La commission constate qu'un protocole d'accord par lequel un établissement public développe des collaborations avec des entreprises privées, a pour vocation première de retracer les conditions dans lesquelles un établissement public exerce sa mission de service public administratif, de sorte que cet établissement ne saurait se prévaloir, en son endroit, du secret des stratégies commerciales ou industrielles, ni davantage du secret des informations économiques et financières (comp. avis n° 20210291 du 4 mars 2021 ; n° 20216119 du 16 décembre 2021). La commission constate, en revanche, qu'un protocole d'accord, compte tenu du caractère hautement concurrentiel du secteur économique en cause, peut contenir, pour le partenaire privé, des informations relevant du secret des stratégies industrielles et donc du secret des affaires au sens des dispositions précitées. Elle relève, en effet, qu’une convention de partenariat de recherche n’est, en principe, pas conclue de façon désintéressée par le partenaire mais participe de sa propre politique de recherche et développement. La commission estime que, sous réserve des spécificités propres à chaque convention, peuvent relever du secret des affaires, des informations précises quant à la participation de l’entreprise privée, au champ des recherches menées ou aux avantages retirés par le partenaire. Tel n’est, en revanche, pas le cas du montant global des apports du partenaire, de l’objet général des recherches ou des principes généraux de répartition des droits, des connaissances et/ou des technologies issues de ces recherches.

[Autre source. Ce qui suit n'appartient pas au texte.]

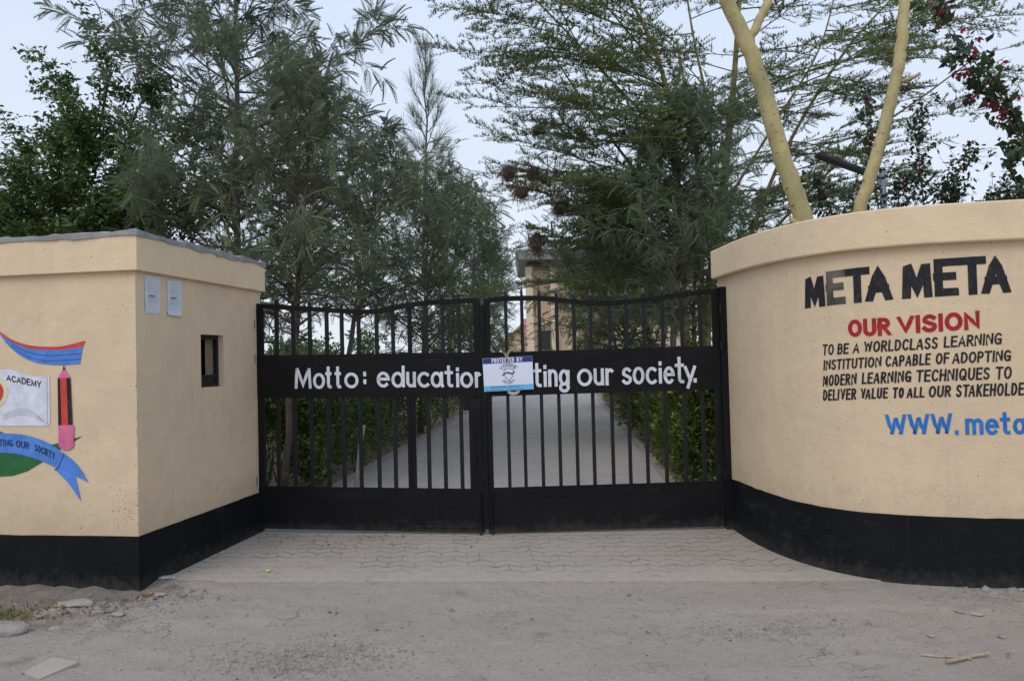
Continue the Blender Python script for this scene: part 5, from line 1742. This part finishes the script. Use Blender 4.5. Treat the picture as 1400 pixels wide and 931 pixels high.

En l'espèce, la commission relève que le document sollicité porte sur l'organisation d'un partenariat institutionnel entre l’École normale supérieure (ENS) de Paris-Saclay et une entreprise privée afin de renforcer les connaissances et le savoir-faire, dans un domaine d'innovation, celui des jumeaux virtuels. Elle estime que ce document, dont elle a pu prendre connaissance, eu égard notamment à la généralité des termes employés, n'est pas couvert par le secret des affaires.
Elle émet donc un avis favorable à sa communication.